Throughout the game, the Denver defense always appeared to be one step ahead of what the Carolina offense was going to do. This wasn’t just with the pass rush and through the air, either. The Broncos defense held up, slowed down and simplified what was the most complex run game in the league heading into this game.

Much of this was taking Newton out of the game plan on the ground. Newton ran just six times during the game, twice on scrambles for his second and third longest gains, and five of those six runs came in the second quarter. Heading into this game, Newton averaged 8.5 rushing attempts per game -- most of which were designed runs or zone reads as a main part of the game plan.

The last run came early in the third quarter on a packaged play with a bubble screen to the left of the formation. Newton appeared to rush the read and kept the ball for an attempt up the middle but was met immediately by Malik Jackson for a loss of a yard. At that point, Newton had already been sacked three times and hit on multiple other plays. The disruption from the defense altered not only the plays Carolina called but also the way the Panthers ran them once those calls were made.

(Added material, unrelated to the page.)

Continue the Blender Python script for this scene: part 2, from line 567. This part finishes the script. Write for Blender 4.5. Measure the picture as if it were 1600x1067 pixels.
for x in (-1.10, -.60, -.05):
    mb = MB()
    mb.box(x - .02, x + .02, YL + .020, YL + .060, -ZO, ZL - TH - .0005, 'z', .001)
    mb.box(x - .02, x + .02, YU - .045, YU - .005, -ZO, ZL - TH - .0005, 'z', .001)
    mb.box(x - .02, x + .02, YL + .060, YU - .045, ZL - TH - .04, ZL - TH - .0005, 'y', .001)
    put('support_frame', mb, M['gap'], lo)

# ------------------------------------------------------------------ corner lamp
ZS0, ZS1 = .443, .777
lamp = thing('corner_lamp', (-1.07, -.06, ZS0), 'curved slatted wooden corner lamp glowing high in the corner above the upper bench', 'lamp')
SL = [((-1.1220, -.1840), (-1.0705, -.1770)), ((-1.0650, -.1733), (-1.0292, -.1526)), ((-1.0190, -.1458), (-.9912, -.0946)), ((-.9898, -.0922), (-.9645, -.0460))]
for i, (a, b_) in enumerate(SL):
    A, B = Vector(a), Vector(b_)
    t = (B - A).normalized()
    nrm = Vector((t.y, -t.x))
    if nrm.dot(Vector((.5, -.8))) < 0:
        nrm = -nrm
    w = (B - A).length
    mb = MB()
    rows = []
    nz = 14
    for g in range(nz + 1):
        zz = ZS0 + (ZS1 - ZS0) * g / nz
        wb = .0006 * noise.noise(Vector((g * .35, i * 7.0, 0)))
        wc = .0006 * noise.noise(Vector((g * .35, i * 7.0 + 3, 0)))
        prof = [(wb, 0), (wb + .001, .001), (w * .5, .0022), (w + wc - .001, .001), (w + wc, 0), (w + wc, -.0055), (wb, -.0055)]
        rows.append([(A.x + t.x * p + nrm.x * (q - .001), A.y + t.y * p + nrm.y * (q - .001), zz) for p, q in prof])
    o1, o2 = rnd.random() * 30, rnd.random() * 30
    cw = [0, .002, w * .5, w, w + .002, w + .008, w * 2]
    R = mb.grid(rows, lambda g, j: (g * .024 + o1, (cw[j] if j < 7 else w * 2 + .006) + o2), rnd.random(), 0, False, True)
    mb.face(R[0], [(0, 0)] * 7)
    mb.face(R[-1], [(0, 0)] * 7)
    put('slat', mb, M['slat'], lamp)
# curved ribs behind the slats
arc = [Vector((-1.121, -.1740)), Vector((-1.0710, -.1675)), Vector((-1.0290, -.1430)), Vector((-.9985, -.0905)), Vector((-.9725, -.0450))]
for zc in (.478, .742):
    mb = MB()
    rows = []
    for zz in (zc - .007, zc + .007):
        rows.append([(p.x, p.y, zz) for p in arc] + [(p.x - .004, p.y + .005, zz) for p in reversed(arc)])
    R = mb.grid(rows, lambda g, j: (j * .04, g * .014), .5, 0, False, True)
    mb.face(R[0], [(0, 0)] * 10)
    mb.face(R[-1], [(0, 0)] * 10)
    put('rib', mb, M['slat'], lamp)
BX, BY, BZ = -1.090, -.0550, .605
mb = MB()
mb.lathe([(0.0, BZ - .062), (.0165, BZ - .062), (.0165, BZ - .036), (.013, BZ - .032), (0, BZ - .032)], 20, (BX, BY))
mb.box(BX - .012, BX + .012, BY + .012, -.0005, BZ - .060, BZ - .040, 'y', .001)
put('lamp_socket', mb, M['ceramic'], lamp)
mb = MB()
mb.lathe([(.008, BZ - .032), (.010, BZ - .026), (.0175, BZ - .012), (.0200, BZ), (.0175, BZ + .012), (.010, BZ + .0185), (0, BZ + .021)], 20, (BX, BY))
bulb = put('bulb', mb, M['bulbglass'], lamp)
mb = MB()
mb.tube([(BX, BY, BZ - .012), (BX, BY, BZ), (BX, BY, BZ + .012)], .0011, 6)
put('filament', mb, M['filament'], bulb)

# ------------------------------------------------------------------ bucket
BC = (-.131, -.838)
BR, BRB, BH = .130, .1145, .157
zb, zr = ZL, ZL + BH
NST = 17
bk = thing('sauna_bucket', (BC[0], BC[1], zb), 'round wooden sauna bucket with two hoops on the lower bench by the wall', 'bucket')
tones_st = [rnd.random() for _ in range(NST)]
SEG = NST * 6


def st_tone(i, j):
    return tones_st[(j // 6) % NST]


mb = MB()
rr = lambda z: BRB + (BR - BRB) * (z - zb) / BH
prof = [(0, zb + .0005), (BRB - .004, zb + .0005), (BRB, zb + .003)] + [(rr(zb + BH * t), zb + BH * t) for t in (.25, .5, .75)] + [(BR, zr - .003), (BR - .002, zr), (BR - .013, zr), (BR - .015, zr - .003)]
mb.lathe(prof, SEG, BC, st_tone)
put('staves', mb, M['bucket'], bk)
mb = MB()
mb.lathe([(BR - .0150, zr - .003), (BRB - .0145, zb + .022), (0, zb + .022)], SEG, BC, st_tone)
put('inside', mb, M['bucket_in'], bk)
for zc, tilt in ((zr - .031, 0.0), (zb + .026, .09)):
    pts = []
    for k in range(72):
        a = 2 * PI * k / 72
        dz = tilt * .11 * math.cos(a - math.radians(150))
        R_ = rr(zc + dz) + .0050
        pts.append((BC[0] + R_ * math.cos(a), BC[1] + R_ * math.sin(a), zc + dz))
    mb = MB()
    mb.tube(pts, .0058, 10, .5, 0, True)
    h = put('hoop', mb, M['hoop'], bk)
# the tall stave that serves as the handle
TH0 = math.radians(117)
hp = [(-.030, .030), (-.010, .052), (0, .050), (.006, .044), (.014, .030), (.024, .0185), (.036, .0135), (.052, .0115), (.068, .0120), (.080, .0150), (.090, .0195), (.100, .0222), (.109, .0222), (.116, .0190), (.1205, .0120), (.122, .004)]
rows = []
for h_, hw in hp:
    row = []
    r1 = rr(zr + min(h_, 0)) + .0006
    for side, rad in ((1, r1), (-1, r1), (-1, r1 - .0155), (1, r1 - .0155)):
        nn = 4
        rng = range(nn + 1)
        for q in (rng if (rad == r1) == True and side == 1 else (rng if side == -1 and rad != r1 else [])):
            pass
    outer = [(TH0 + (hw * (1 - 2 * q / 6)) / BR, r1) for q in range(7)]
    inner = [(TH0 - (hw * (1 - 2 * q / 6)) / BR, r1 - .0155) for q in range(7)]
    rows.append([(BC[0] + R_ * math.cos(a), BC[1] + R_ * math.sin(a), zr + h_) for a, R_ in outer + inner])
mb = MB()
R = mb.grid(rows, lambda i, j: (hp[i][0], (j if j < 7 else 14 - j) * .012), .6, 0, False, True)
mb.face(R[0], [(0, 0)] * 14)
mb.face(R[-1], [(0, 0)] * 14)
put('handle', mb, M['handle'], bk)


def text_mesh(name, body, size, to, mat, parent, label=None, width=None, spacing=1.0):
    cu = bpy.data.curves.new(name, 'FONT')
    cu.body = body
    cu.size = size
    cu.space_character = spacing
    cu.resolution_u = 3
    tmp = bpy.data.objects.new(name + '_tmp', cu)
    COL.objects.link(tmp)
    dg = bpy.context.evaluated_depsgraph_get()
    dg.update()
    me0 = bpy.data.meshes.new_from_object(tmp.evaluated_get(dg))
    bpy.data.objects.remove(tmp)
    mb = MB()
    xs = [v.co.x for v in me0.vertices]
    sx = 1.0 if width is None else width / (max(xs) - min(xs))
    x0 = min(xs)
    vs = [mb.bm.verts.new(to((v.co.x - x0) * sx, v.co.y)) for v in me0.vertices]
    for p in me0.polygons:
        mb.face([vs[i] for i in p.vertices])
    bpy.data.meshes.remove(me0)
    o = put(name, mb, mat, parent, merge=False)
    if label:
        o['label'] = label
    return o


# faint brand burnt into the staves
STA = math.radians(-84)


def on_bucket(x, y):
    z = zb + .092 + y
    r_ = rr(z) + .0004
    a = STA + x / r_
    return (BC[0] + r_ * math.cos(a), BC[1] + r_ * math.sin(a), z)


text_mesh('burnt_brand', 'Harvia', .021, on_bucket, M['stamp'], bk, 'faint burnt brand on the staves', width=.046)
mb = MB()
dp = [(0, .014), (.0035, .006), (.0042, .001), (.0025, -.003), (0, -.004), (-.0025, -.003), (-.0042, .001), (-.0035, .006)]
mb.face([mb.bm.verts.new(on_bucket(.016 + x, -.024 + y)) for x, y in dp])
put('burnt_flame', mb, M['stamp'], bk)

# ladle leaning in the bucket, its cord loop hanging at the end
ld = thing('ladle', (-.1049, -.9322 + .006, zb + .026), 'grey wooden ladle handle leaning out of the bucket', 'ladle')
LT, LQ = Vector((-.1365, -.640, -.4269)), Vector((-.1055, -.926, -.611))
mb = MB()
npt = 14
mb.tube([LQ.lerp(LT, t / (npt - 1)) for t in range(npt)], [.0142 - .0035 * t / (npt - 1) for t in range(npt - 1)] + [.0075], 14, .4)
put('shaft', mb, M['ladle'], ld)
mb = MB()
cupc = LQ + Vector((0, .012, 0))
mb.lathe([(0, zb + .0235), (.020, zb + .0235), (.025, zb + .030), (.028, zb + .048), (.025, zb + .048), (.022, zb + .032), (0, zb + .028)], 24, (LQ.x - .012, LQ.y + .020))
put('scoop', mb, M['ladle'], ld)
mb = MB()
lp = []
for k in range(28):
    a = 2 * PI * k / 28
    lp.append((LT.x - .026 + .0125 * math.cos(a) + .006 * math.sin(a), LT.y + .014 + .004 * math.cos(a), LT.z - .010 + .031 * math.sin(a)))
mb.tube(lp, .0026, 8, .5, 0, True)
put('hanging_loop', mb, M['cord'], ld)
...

Denver's execution of these plays did go far beyond just a domination in X's and O's. When the defense hit, they hit hard, causing four Panthers fumbles and being fortunate enough to recover three of them. Fumble recoveries can be largely random once the ball is one the ground, but the Broncos caused those fumbles in areas where the defense is most likely to recover, such a strip sacks. And it's no surprise both of Denver's strip sacks were the biggest plays of the game.

Based on the regular season numbers, the 2015 Broncos defense might not match up with the best of the great defenses over the past 15 years. But with what this team accomplished through the playoffs and the Super Bowl, it would be hard to deny their spot in the conversation.